Para um verdadeiro liberal, não há fins que justifiquem os meios
Quem faz vista grossa
para o discurso de Bolsonaro, saudosista da ditadura, e ao mesmo tempo se diz
liberal, deveria assistir a “Narciso sem espelho”, o documentário em que
Caetano Veloso narra sua prisão arbitrária semanas após o AI-5, em 1968. O
absurdo da situação e especialmente a leitura, por Caetano, de seu depoimento
na prisão confirmam ser impossível conciliar liberalismo e arbitrariedade.
A olho nu, “Narciso sem
espelho” revela delicadamente a essência de toda ditadura, que é sua crueldade.
A prisão sem prévio processo. A detenção indeterminada e sem controle judicial.

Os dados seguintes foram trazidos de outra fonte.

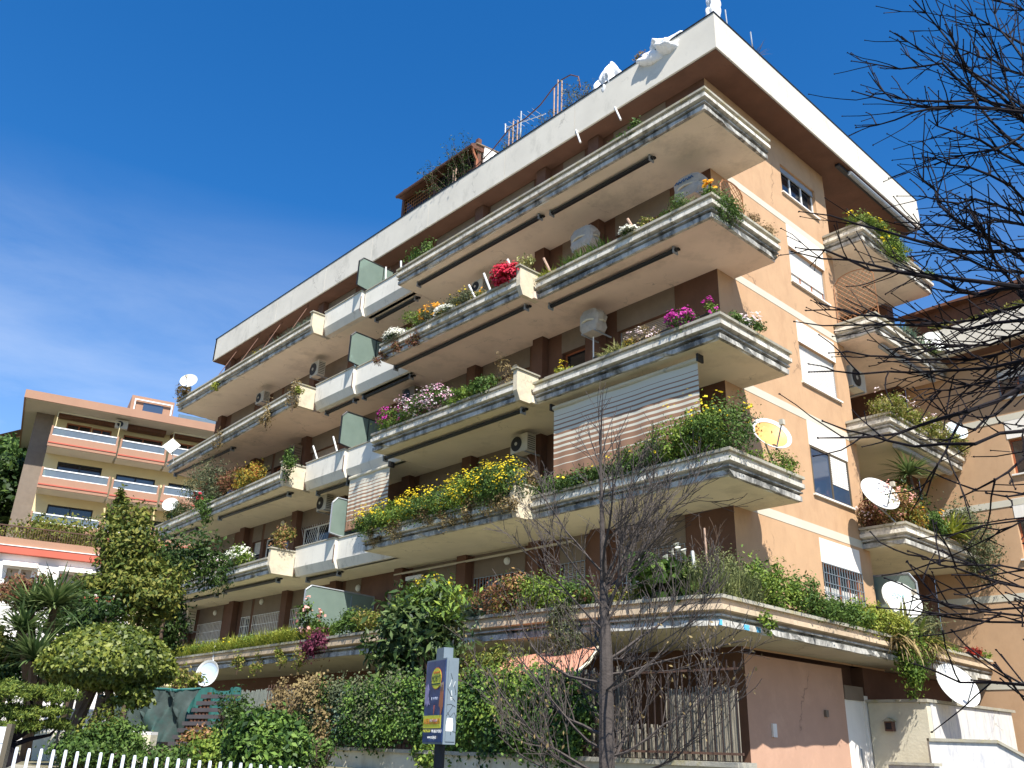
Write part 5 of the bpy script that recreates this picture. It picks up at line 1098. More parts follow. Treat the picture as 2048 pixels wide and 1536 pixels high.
def wisps(name,label,x0,x1,y,z,h,n,leaf='grey',nl=500):
    a=empty(name,((x0+x1)/2,y,z),0,label,'plant'); m=MB(); P=[]
    for _ in range(n):
        p=np.array([random.uniform(x0,x1),y+random.uniform(-.1,.3),z]); d=np.array([random.uniform(-.5,.5),random.uniform(-.2,.2),1.0]); pts=[p]
        for s in range(5): d=d+np.array([random.uniform(-.45,.45),random.uniform(-.3,.3),random.uniform(-.35,.2)]); d/=np.linalg.norm(d); pts.append(pts[-1]+d*h/5); P.append(pts[-1])
        m.tube(pts,.008,3,.004)
    mb_child(m,'stem','browntwig',a); P=np.array(P); i=rng.integers(0,len(P),nl); pp=P[i]+rng.normal(0,.06,(nl,3)); v,_=leaf_arrays(pp,rng.normal(0,1,(nl,3)),.08,2.5); np_mesh('foliage',v,4,'leaf_'+leaf,a)['kind']='stuff'; return a
wisps('roof_vine','thin vine tangled between the left group of canes on the roof',-9.4,-8.2,1.8,18.8,1.1,22,nl=600)
wisps('roof_vine','vine with white covers in the middle of the roof edge',-8.2,-7.0,1.8,18.8,.75,18,nl=500)
wisps('roof_vine','bushier vine under the arched hose on the roof edge',-6.6,-5.6,1.8,18.8,1.2,26,nl=900)
wisps('roof_creeper','leafy creeper climbing the right side of the roof conservatory',-13.6,-11.2,1.85,18.8,1.9,70,leaf='dark',nl=3200)
ant=empty('tv_antenna',(-9.05,2.2,18.8),0,'television antenna on the roof beside the canes','antenna'); mb_child(MB().tube([(-9.05,2.2,18.7),(-9.05,2.2,20.95)],.03,5),'mast','greymetal',ant); mb_child(MB().tube([(-9.7,2.1,20.55),(-8.0,2.4,20.35)],.018,4),'boom','whitemetal',ant)
m=MB()
for i in range(7): x=-9.6+i*.24; z=20.54-.028*i; m.tube([(x,1.9,z),(x,2.45,z)],.008,3)
m.tube([(-9.75,2.1,20.35),(-9.75,2.1,20.75)],.02,4); mb_child(m,'element','whitemetal',ant)['kind']='stuff'
# ================================================================ garden and street
def wall_thing(name,label,cat,mb,mat,caps=None,capmat='coping'):
    o=mb.build(name,mat); tag(o,label,cat)
    return o
gw = empty('garden_wall',(-2.5,-4.5,-1.6),0,'cream street wall below the ivy fence','wall')
mb_child(MB().box(-8,2.9,-4.72,-4.42,-1.6,-.16),'wall','gardenwall',gw)
for i in range(9): x0=-8+i*1.212; mb_child(MB().box(x0+.004,x0+1.205,-4.78,-4.36,-.158,-.10),'coping_stone','coping',gw)
lw = empty('low_wall',(-10,-10.7,-1.6),0,'low pale retaining wall with grey coping behind the white picket fence','wall')
mb_child(MB().box(-40,-4.4,-10.85,-10.6,-1.6,-.52),'wall','gardenwall',lw)
for i in range(24): x0=-33+i*1.2; mb_child(MB().box(x0+.004,x0+1.195,-10.9,-10.5,-.518,-.45),'coping_stone','coping',lw)
# iron fence with bars
fe = empty('iron_fence',(-3,-4.56,-.1),0,'rusty iron bar fence carrying the ivy on the street wall','fence')
for z in (-.02,1.0): mb_child(MB().box(-9.5,2.85,-4.575,-4.545,z,z+.03),'rail','rust',fe)
me0=None
for i in range(103):
    x=-9.45+i*.12
    if me0 is None:
        o=mb_child(MB().box(x,x+.015,-4.567,-4.552,-.1,1.10+random.uniform(-.03,.03)),'bar','rust',fe); me0=o; dm=o.data.copy(); dm.materials[0]=M['shadedrust']
    else:
        c=me0.copy(); c.data = dm if x>.2 else me0.data; col.objects.link(c); c.location=(me0.location[0]+i*.12,me0.location[1],me0.location[2]+random.uniform(-.02,.02))  # right-hand bars take the darker rust with shade painted in
# reed mat right part of the fence
rm = empty('reed_screen',(1.2,-4.45,-.1),0,'weathered reed screen behind the bars at the right of the street fence','screen')
m=MB(); x=-.15
while x<2.75:
    wv=random.uniform(.007,.014); h=1.08+random.uniform(-.12,.06) if x<.9 else .78+random.uniform(-.1,.05)
    if .9<x<1.6: h=.25+random.uniform(-.1,.1)
    y=-4.47+random.uniform(-.012,.012); m.box(x,x+wv,y,y+.012,-.09,h); x+=wv+.003
mb_child(m,'reed','reed',rm)['kind']='stuff'
gm = empty('grey_reed_mat',(-9.5,-4.4,-.4),0,'grey green reed mat fence left of the ivy hedge','screen')
m=MB(); x=-11.3
while x<-8.6:
    m.box(x,x+.035,-4.4,-4.385,-.5,1.02+random.uniform(-.04,.05)); x+=.04
mb_child(m,'reed','greymat',gm)['kind']='stuff'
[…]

O sequestro da dignidade do preso. Nas entrelinhas, entretanto, está o mais
terrível. A paulatina perda da liberdade de dizer o que se pensa. No caso, a
criminalização da conduta, que não houve, de cantar o Hino Nacional na melodia
da “Tropicália”.
No momento do filme que
me pareceu mais enfático e pungente, Caetano declarou-se liberal. Dado o contexto,
interpretei suas palavras como uma defesa intransigente da liberdade. Acontece
que o filme foi rodado há dois anos, e há poucas semanas, no programa “Conversa
com Bial”, Caetano contou que se tornara crítico do liberalismo. Mudara de
ideia por causa de novas leituras, disse, não como reação à realidade. Hoje vê
diferenças entre os extremos, de esquerda e direita.
Para um verdadeiro
liberal, não há fins que justifiquem os meios, nem nuances na barbárie. O
horror e a dor de quem foi perseguido e preso por suas opiniões são os mesmos,
sob Stálin, Fidel ou nossa ditadura militar. A defesa da democracia deve ser
intransigente. Assistir a “Narciso sem espelho” nos ajuda a não esquecer isso.